Er hat mit einem Arbeitslosengeld-Tagsatz von 384 S begonnen. Inzwischen erhält er dank der Sparpakete, die Sie, meine Damen und Herren, hier beschlossen haben, einen Tagsatz von 262 S. Da ist nicht nur die Preissteigerung der folgenden Jahre an ihm spurlos vorübergegangen, da ist auch alles Leben an ihm spurlos vorübergegangen. Nicht nur, daß dieser Mann – und er ist kein Einzelfall – kein Geld hat, um in diesem Land menschenwürdig zu leben, er hat auch keinen Job, und es gibt offensichtlich niemanden, der sich um die Verantwortung des Staates, des Bundes gegenüber diesen Armen, gegenüber Arbeitslosen kümmern will.

Meine Damen und Herren! Herr Bundeskanzler! Können Sie mir sagen, wie man mit 262 S Tagsatz Notstandshilfe in diesem Land nicht nur überleben soll, sondern sich auch tatsächlich aktiv in diese Gesellschaft einbringen soll?

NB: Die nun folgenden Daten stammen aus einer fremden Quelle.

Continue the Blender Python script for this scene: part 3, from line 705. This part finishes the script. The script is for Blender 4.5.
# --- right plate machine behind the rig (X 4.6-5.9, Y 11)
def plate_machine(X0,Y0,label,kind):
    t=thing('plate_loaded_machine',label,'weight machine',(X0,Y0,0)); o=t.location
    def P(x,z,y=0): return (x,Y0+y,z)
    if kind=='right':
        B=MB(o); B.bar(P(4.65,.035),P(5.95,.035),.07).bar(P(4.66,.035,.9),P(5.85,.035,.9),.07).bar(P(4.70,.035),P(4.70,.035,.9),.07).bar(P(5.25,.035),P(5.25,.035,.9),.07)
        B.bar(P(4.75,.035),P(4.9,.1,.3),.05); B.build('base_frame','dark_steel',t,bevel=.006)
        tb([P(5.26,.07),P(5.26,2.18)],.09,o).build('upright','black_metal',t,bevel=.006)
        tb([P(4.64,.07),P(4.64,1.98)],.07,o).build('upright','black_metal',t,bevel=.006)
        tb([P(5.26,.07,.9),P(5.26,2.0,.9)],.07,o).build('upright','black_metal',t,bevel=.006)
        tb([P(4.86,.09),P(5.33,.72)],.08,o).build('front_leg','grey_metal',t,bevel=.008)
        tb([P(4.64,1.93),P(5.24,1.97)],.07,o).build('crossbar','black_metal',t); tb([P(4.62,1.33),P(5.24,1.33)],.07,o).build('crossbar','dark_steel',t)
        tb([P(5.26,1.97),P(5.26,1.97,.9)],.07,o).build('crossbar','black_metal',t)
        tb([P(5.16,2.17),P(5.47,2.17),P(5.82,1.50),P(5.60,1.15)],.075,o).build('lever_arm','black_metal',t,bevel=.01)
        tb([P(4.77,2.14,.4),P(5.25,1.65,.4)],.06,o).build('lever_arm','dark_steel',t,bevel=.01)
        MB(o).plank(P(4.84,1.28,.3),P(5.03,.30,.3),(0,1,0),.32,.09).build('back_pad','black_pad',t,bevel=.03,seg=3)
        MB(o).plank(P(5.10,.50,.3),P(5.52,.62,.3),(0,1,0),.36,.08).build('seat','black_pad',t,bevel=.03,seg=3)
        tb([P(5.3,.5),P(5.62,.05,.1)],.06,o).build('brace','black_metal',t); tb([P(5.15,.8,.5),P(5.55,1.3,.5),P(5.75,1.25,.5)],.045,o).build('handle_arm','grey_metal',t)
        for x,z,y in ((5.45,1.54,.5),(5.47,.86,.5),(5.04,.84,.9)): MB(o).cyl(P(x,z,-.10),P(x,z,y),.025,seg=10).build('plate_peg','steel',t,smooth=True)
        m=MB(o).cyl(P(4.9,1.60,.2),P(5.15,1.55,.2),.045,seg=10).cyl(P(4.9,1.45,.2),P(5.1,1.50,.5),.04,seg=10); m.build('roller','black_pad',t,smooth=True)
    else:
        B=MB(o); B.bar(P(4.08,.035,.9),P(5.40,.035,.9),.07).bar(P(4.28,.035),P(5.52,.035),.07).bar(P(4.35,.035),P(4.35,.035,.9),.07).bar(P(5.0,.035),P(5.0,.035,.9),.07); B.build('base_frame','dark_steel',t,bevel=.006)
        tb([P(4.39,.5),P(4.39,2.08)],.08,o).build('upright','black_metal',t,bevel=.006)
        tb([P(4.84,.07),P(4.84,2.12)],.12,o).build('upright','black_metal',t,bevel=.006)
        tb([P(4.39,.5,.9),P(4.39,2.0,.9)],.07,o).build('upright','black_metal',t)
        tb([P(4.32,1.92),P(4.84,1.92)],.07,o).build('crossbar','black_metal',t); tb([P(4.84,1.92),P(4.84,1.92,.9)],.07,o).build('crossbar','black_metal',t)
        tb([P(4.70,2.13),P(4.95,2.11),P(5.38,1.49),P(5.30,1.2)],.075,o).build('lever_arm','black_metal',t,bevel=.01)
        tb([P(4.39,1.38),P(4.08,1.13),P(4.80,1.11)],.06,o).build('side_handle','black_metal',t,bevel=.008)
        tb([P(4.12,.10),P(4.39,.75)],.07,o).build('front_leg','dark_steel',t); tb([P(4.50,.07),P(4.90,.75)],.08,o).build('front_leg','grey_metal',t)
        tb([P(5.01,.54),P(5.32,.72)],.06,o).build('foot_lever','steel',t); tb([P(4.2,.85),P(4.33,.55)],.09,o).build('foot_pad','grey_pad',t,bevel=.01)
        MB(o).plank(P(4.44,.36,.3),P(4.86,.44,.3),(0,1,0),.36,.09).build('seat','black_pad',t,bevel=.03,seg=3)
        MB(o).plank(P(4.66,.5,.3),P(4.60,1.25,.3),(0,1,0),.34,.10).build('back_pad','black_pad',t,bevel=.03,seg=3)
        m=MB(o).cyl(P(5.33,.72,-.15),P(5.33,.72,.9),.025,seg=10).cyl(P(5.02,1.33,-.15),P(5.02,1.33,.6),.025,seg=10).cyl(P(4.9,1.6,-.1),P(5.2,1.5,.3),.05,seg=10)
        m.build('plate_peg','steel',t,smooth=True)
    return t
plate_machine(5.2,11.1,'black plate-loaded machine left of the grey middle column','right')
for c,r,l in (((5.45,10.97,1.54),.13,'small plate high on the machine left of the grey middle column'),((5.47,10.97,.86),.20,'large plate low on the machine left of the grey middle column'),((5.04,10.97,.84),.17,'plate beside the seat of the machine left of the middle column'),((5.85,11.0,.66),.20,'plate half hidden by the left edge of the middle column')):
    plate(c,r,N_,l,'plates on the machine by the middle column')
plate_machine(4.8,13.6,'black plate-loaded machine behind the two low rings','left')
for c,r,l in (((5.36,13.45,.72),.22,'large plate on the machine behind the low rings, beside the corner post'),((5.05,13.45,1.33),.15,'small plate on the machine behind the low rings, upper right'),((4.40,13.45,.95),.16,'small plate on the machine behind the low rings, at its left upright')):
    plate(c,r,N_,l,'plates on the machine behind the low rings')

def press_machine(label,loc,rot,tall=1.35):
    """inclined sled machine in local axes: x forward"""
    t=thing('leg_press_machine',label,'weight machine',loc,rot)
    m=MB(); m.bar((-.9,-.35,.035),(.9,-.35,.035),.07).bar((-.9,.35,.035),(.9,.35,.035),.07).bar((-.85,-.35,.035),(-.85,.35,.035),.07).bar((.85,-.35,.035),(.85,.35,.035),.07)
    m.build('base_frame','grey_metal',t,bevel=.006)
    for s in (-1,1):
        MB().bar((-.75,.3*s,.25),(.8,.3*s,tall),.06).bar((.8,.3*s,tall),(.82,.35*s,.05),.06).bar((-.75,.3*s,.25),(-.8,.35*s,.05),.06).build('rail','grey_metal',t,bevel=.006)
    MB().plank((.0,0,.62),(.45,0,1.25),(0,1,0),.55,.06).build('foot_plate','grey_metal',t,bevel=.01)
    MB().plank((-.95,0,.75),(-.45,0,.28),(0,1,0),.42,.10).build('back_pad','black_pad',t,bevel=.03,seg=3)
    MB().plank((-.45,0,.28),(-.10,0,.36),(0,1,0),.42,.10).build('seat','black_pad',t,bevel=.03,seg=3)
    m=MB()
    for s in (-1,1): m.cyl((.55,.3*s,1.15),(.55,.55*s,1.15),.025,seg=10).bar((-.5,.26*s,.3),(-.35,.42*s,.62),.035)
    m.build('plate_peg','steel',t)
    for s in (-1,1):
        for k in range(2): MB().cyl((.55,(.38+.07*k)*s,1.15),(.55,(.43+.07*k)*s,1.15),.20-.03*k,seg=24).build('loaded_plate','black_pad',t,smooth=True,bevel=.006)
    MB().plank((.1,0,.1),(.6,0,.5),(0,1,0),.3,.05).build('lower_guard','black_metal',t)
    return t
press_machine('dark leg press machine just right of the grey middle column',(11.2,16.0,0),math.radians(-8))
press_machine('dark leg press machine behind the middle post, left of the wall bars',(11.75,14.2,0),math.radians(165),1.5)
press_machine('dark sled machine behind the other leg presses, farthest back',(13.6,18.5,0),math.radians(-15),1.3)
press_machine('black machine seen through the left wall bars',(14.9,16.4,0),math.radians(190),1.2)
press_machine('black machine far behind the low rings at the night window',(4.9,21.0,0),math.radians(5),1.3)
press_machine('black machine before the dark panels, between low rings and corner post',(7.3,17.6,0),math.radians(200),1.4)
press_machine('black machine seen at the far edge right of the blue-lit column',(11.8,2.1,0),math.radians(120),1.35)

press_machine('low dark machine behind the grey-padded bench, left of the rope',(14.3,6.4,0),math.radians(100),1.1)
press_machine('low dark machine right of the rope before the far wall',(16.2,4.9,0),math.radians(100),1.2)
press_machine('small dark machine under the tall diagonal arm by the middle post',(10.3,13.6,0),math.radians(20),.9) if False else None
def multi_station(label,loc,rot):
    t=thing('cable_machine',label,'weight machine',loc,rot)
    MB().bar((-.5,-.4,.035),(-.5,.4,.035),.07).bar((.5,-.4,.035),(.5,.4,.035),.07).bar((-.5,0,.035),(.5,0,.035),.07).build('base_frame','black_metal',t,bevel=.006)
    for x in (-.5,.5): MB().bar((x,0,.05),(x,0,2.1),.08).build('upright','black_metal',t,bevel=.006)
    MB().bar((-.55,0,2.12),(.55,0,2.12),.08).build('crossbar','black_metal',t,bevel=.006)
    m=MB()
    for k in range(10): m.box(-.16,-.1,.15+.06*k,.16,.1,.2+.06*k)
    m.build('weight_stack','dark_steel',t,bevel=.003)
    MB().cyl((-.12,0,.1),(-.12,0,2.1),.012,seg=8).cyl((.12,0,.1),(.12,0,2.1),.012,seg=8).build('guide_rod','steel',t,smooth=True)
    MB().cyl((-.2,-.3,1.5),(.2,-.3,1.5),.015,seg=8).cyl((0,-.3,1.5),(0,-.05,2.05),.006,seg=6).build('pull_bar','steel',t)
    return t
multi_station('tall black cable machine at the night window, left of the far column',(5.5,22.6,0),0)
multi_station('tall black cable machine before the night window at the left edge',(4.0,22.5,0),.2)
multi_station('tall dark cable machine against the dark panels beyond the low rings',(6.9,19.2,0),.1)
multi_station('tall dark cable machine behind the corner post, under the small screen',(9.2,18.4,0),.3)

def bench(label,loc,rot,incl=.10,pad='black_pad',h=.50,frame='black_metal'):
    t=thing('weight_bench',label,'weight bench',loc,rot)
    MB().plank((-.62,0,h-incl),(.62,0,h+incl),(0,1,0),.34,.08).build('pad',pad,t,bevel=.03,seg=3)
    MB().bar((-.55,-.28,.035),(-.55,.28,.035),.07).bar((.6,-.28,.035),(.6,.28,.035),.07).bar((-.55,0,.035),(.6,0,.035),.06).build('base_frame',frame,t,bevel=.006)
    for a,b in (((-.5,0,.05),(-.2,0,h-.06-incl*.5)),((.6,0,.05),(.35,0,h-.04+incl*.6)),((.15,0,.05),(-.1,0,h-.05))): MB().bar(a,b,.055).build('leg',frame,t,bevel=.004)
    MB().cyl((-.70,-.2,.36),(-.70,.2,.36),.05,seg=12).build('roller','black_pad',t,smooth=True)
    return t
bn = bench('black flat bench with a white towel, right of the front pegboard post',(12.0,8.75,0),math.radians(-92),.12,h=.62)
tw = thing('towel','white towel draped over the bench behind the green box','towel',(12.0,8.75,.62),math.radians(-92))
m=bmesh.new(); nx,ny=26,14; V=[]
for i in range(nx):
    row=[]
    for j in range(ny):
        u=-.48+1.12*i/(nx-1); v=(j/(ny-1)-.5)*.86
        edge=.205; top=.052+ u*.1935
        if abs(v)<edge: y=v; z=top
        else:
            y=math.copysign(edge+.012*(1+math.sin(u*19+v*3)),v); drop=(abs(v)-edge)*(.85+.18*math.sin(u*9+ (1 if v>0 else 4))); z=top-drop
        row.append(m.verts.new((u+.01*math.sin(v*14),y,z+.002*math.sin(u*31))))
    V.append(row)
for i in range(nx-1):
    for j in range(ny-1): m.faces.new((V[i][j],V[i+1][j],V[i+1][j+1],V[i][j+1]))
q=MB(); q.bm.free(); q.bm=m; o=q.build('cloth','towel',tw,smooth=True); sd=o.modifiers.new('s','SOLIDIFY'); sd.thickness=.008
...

Herr Maderthaner ist der Meinung, diese Notstandshilfe von 262 S soll weiter gesenkt werden. Frau Reitsamer hat ihm in einer Aussendung zu Recht entgegengehalten, daß das von einer erschreckenden Menschenverachtung zeugt, wenn Maderthaner die Kürzung der Notstandshilfe vorschlägt, wissend, daß damit Menschen unter das Existenzminimum gebracht werden. Was Frau Reitsamer nicht erwähnt hat, ist die Tatsache, daß es diese Bundesregierung war, die die Notstandshilfe zuvor schon für viele auf ein unerträgliches Minimum abgesenkt hat.